Given problem
Extract everything from the first line through the line with "SC.camera = camo", both ends included, except for any pictures.

Data provided
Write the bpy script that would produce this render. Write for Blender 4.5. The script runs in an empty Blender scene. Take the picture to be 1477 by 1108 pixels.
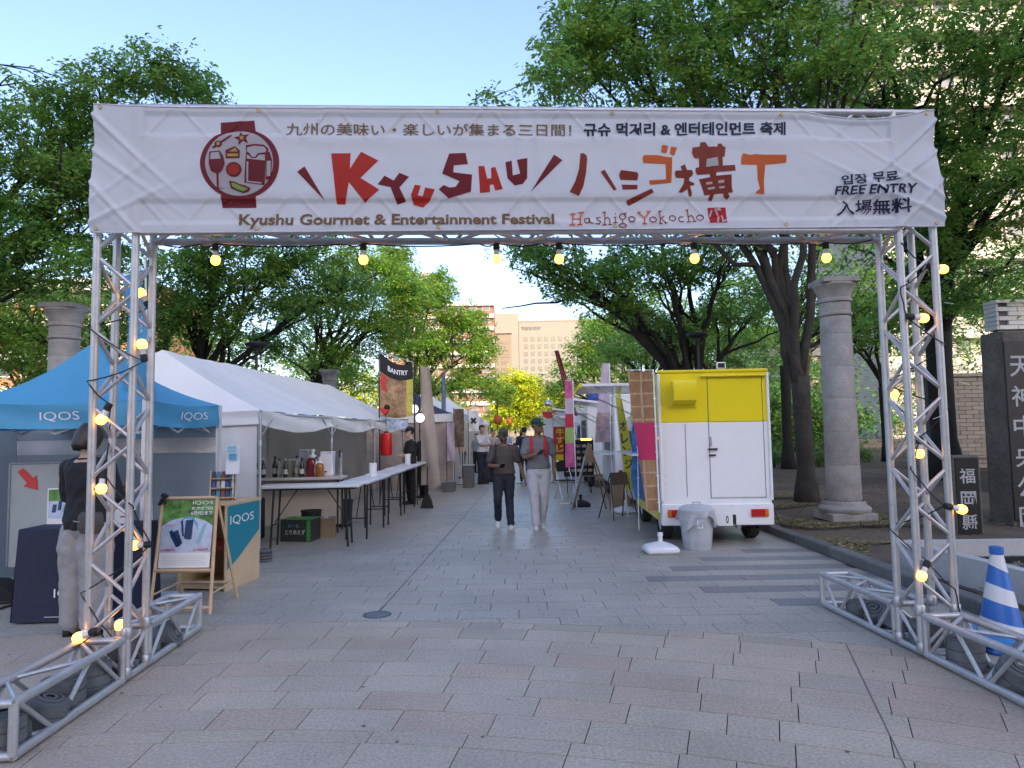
import bpy, bmesh, math, random
import numpy as np
from mathutils import Vector, Matrix, noise as mnoise
from mathutils.geometry import tessellate_polygon
random.seed(11)
rad = math.radians
SC = bpy.context.scene
COL = SC.collection

# ---------------------------------------------------------------- camera, sky, sun, exposure
CAM_H, FPX, PITCH, ROLL = 1.5, 997.0, 0.0706, 0.016
cam = bpy.data.cameras.new('camera')
cam.sensor_width = 36.0
cam.lens = FPX / 1477.0 * 36.0
cam.clip_start = 0.05
cam.clip_end = 3000
camo = bpy.data.objects.new('camera', cam)
COL.objects.link(camo)
camo.matrix_world = Matrix.Translation((0, 0, CAM_H)) @ Matrix.Rotation(math.pi/2 + PITCH, 4, 'X') @ Matrix.Rotation(-ROLL, 4, 'Z')
SC.camera = camo

SUN_EL, SUN_AZ = rad(20.0), math.atan2(0.35, -1.0)      # low evening sun behind the viewer, a little to the right
world = bpy.data.worlds.new('World')
SC.world = world
world.use_nodes = True
wn = world.node_tree.nodes
sky = wn.new('ShaderNodeTexSky')
sky.sky_type = 'NISHITA'
sky.sun_disc = False
sky.sun_elevation = SUN_EL
sky.sun_rotation = SUN_AZ
sky.air_density = 1.0
sky.dust_density = 2.2
sky.ozone_density = 2.2
wn['Background'].inputs['Strength'].default_value = 0.15
hs = wn.new('ShaderNodeVectorMath')
hs.operation = 'MULTIPLY'
hs.inputs[1].default_value = (1.0, .935, 1.0)
world.node_tree.links.new(sky.outputs[0], hs.inputs[0])
world.node_tree.links.new(hs.outputs[0], wn['Background'].inputs['Color'])
sun = bpy.data.lights.new('sun', 'SUN')
sun.energy = 2.8
sun.angle = rad(0.5)
sun.color = (1.0, 0.86, 0.66)
suno = bpy.data.objects.new('sun', sun)
COL.objects.link(suno)
suno.rotation_euler = Vector((-math.sin(SUN_AZ)*math.cos(SUN_EL), -math.cos(SUN_AZ)*math.cos(SUN_EL), -math.sin(SUN_EL))).to_track_quat('-Z', 'Y').to_euler()
SC.view_settings.view_transform = 'Standard'
SC.view_settings.look = 'None'
SC.view_settings.gamma = 1.0
SC.view_settings.use_curve_mapping = False
SC.view_settings.exposure = 1.62
SC.view_settings.use_white_balance = True
SC.view_settings.white_balance_temperature = 6600
SC.view_settings.white_balance_tint = 10

# ---------------------------------------------------------------- photograph pixel -> place in the world (measuring aid)
def ray(u, v):
    a, b = u - 738.5, 554 - v
    cr, sr = math.cos(ROLL), math.sin(ROLL)
    x = (a*cr + b*sr)/FPX
    y = (-a*sr + b*cr)/FPX
    return Vector((x, math.cos(PITCH) - y*math.sin(PITCH), y*math.cos(PITCH) + math.sin(PITCH)))
def G(u, v, z=0.0):
    d = ray(u, v)
    t = (z - CAM_H)/d.z
    return Vector((d.x*t, d.y*t, z))
def A(u, v, Y):
    d = ray(u, v)
    t = Y/d.y
    return Vector((d.x*t, Y, CAM_H + d.z*t))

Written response
Write the bpy script that would produce this render. Write for Blender 4.5. The script runs in an empty Blender scene. Take the picture to be 1477 by 1108 pixels.
import bpy, bmesh, math, random
import numpy as np
from mathutils import Vector, Matrix, noise as mnoise
from mathutils.geometry import tessellate_polygon
random.seed(11)
rad = math.radians
SC = bpy.context.scene
COL = SC.collection

# ---------------------------------------------------------------- camera, sky, sun, exposure
CAM_H, FPX, PITCH, ROLL = 1.5, 997.0, 0.0706, 0.016
cam = bpy.data.cameras.new('camera')
cam.sensor_width = 36.0
cam.lens = FPX / 1477.0 * 36.0
cam.clip_start = 0.05
cam.clip_end = 3000
camo = bpy.data.objects.new('camera', cam)
COL.objects.link(camo)
camo.matrix_world = Matrix.Translation((0, 0, CAM_H)) @ Matrix.Rotation(math.pi/2 + PITCH, 4, 'X') @ Matrix.Rotation(-ROLL, 4, 'Z')
SC.camera = camo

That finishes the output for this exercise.